• _Objective_:
Take the line containing "5.25, 2.30), 'old_beam', W)" through the last line of the data and retype those lines exactly. Pictures do not belong in the copy.

• _Data records_:
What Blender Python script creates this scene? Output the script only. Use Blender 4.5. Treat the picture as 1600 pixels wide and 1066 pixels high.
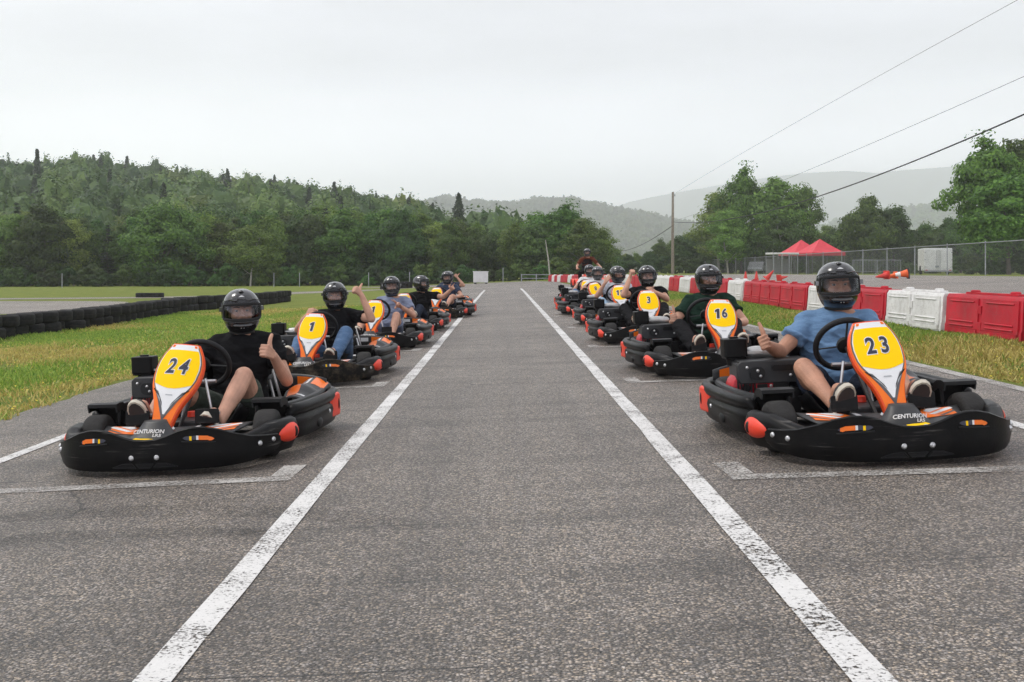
import bpy, math, random
import numpy as np
from mathutils import Vector, Matrix, noise

for o in list(bpy.data.objects):
    bpy.data.objects.remove(o)
SC = bpy.context.scene
COL = SC.collection
R = math.radians
PI = math.pi

# ------------------------------------------------------------------ camera, sky, sun, exposure
F = 1700.0                       # focal length in pixels of the 1600 px wide photograph
VPX, VPY = 786.0, 419.0
cam_d = bpy.data.cameras.new('camera')
cam = bpy.data.objects.new('camera', cam_d)
COL.objects.link(cam)
cam.location = (0, 0, 1.0)
cam.rotation_euler = (R(90), 0, 0)
cam_d.sensor_width = 36
cam_d.lens = 36 * F / 1600
cam_d.shift_x = (800 - VPX) / 1600
cam_d.shift_y = -(533 - VPY) / 1600
cam_d.clip_start = 0.05
cam_d.clip_end = 16000
SC.camera = cam

SUN_EL, SUN_AZ = 58, 285         # azimuth clockwise from +Y: high behind the thin cloud, to the left and a little ahead
world = bpy.data.worlds.new('World')
SC.world = world
world.use_nodes = True
wn, wl = world.node_tree.nodes, world.node_tree.links
wn.clear()
w_out = wn.new('ShaderNodeOutputWorld')
w_bg = wn.new('ShaderNodeBackground')
w_bg.inputs['Strength'].default_value = 0.096
w_sky = wn.new('ShaderNodeTexSky')
w_sky.sky_type = 'NISHITA'
w_sky.sun_disc = False
w_sky.sun_elevation = R(SUN_EL)
w_sky.sun_rotation = R(SUN_AZ)
w_sky.air_density = 1.0
w_sky.dust_density = 5.0
w_hs = wn.new('ShaderNodeHueSaturation')
w_hs.inputs['Saturation'].default_value = 0.10
w_tc = wn.new('ShaderNodeTexCoord')
w_map = wn.new('ShaderNodeMapping')
w_map.inputs['Scale'].default_value = (1.0, 1.0, 4.0)
w_nz = wn.new('ShaderNodeTexNoise')
w_nz.inputs['Scale'].default_value = 2.6
w_nz.inputs['Detail'].default_value = 5
w_nz.inputs['Roughness'].default_value = 0.5
w_rp = wn.new('ShaderNodeMapRange')
w_rp.inputs['From Min'].default_value = 0.3
w_rp.inputs['From Max'].default_value = 0.7
w_rp.inputs['To Min'].default_value = 0.82
w_rp.inputs['To Max'].default_value = 1.13
w_mix = wn.new('ShaderNodeMixRGB')          # the cloud layer veils most of the clear sky
w_mix.inputs['Fac'].default_value = 0.85
w_mix.inputs['Color2'].default_value = (8.95, 9.05, 9.85, 1)
w_mul = wn.new('ShaderNodeVectorMath')
w_mul.operation = 'SCALE'
wl.new(w_sky.outputs[0], w_hs.inputs['Color'])
wl.new(w_hs.outputs[0], w_mix.inputs['Color1'])
wl.new(w_tc.outputs['Generated'], w_map.inputs[0])
wl.new(w_map.outputs[0], w_nz.inputs['Vector'])
wl.new(w_nz.outputs['Fac'], w_rp.inputs['Value'])
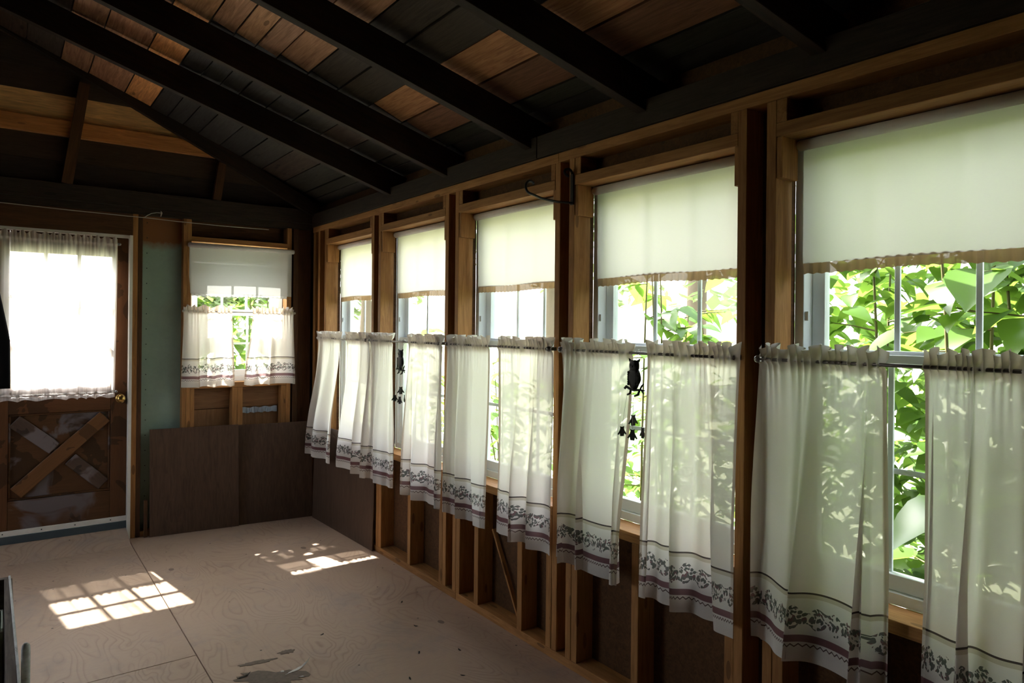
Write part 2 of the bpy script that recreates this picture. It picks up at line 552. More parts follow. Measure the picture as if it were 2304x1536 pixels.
# ------------------------------------------------------------------ window wall (right)
WL = [4.974, 4.055, 3.123, 2.203, 1.257]
WR = [4.188, 3.260, 2.331, 1.396, 0.470]
ZS, ZH = 0.66, 2.045
mb = MB()
mb.box((XO, YB, -0.14), (XO + 0.02, YO + 0.02, ZS - 0.039))
mb.box((XO, YB, ZH), (XO + 0.02, YO + 0.02, 2.40))
edges = [YO + 0.02] + [e for l, r in zip(WL, WR) for e in (l, r)] + [YB]
for i in range(0, len(edges), 2):
    mb.box((XO, edges[i + 1], ZS - 0.039), (XO + 0.02, edges[i], ZH))
wall_right = tag(mb.done('wall_right', 'sheathing', recenter=False), kind='structure')
W = wall_right
T = 0.038
box('bottom_plate', (XW, 3.12, 0.0), (XO, 5.25, T), 'pine', W)
box('bottom_plate', (XW, -1.6, 0.0), (XO, 3.117, T), 'pine', W)
box('top_plate', (XW, 2.31, 2.160), (XO, 5.25, 2.200), 'pine', W)
box('top_plate', (XW - 0.002, -1.6, 2.160), (XO, 2.307, 2.200), 'pine', W)
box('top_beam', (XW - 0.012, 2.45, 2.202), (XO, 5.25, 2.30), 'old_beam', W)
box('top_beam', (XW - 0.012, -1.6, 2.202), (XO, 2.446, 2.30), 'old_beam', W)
def stud(y0, y1, z0=T, z1=2.16, mat='pine', n='stud', x1=None):
    return box(n, (XW + random.uniform(0, 0.002), y0, z0), (x1 or XO, y1, z1), mat, W)
random.seed(3)
stud(5.10, 5.138)
stud(5.20, 5.24)
for i, (l, r) in enumerate(zip(WL, WR)):
    stud(l, l + 0.034)
    stud(r - 0.034, r)
    box('header', (XW, r + 0.0005, ZH), (XO, l - 0.0005, ZH + 0.042), 'pine', W)
    box('rough_sill', (XW + 0.001, r + 0.0005, ZS - 0.038), (XO + 0.0195, l - 0.0005, ZS), 'pine', W)
    # blocks for the roller brackets
    box('bracket_block', (XW + 0.004, l - 0.02, 1.915), (XO - 0.001, l - 0.0005, ZH - 0.0005), 'pine', W)
    box('bracket_block', (XW + 0.004, r + 0.0005, 1.915), (XO - 0.001, r + 0.016, ZH - 0.0005), 'pine', W)
    # short cripples above the header
    stud(l - 0.036, l - 0.0005, ZH + 0.043, 2.16, n='cripple_stud')
    stud(r + 0.0005, r + 0.030, ZH + 0.043, 2.16, n='cripple_stud')
    # cripples below the sill
    cr = [l - 0.038, r + 0.001] + [[4.58], [3.625], [2.91, 2.545], [1.82], [0.98, 0.70]][i]
    for c in cr:
        stud(c, c + 0.036, T, ZS - 0.039, n='cripple_stud')

# ------------------------------------------------------------------ end wall with door and small window
mb = MB()
DX0, DX1 = -0.115, 0.70           # door opening
FX0, FX1, FZ0, FZ1 = 1.077, 1.751, 1.025, 2.025
y0, y1 = YO, YO + 0.02
mb.box((XL - 0.1, y0, -0.14), (DX0, y1, 2.62))
mb.box((DX1, y0, -0.14), (FX0, y1, 2.62))
mb.box((FX0, y0, -0.14), (FX1, y1, FZ0))
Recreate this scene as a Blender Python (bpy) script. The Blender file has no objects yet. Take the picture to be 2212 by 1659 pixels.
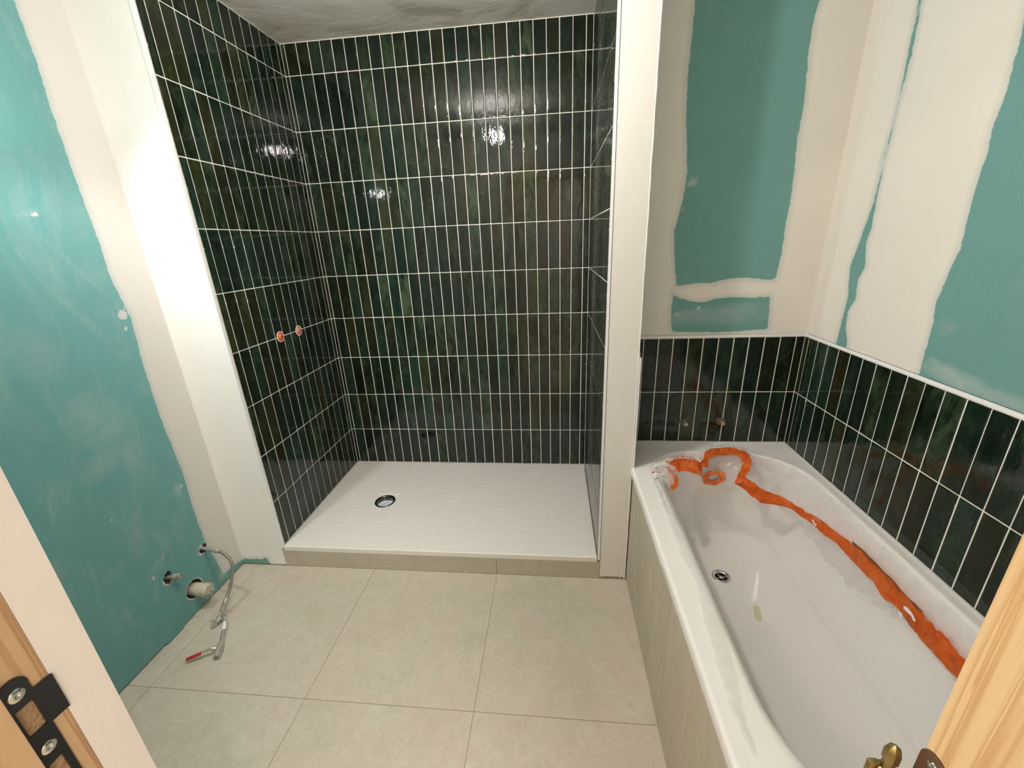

• _Result_:
box('top_beam', (XW - 0.012, 2.45, 2.202), (XO, 5.25, 2.30), 'old_beam', W)
box('top_beam', (XW - 0.012, -1.6, 2.202), (XO, 2.446, 2.30), 'old_beam', W)
def stud(y0, y1, z0=T, z1=2.16, mat='pine', n='stud', x1=None):
    return box(n, (XW + random.uniform(0, 0.002), y0, z0), (x1 or XO, y1, z1), mat, W)
random.seed(3)
stud(5.10, 5.138)
stud(5.20, 5.24)
for i, (l, r) in enumerate(zip(WL, WR)):
    stud(l, l + 0.034)
    stud(r - 0.034, r)
    box('header', (XW, r + 0.0005, ZH), (XO, l - 0.0005, ZH + 0.042), 'pine', W)
    box('rough_sill', (XW + 0.001, r + 0.0005, ZS - 0.038), (XO + 0.0195, l - 0.0005, ZS), 'pine', W)
    # blocks for the roller brackets
    box('bracket_block', (XW + 0.004, l - 0.02, 1.915), (XO - 0.001, l - 0.0005, ZH - 0.0005), 'pine', W)
    box('bracket_block', (XW + 0.004, r + 0.0005, 1.915), (XO - 0.001, r + 0.016, ZH - 0.0005), 'pine', W)
    # short cripples above the header
    stud(l - 0.036, l - 0.0005, ZH + 0.043, 2.16, n='cripple_stud')
    stud(r + 0.0005, r + 0.030, ZH + 0.043, 2.16, n='cripple_stud')
    # cripples below the sill
    cr = [l - 0.038, r + 0.001] + [[4.58], [3.625], [2.91, 2.545], [1.82], [0.98, 0.70]][i]
    for c in cr:
        stud(c, c + 0.036, T, ZS - 0.039, n='cripple_stud')

# ------------------------------------------------------------------ end wall with door and small window
mb = MB()
DX0, DX1 = -0.115, 0.70           # door opening
FX0, FX1, FZ0, FZ1 = 1.077, 1.751, 1.025, 2.025
y0, y1 = YO, YO + 0.02
mb.box((XL - 0.1, y0, -0.14), (DX0, y1, 2.62))
mb.box((DX1, y0, -0.14), (FX0, y1, 2.62))
mb.box((FX0, y0, -0.14), (FX1, y1, FZ0))
Recreate this scene as a Blender Python (bpy) script. The Blender file has no objects yet. Take the picture to be 2212 by 1659 pixels.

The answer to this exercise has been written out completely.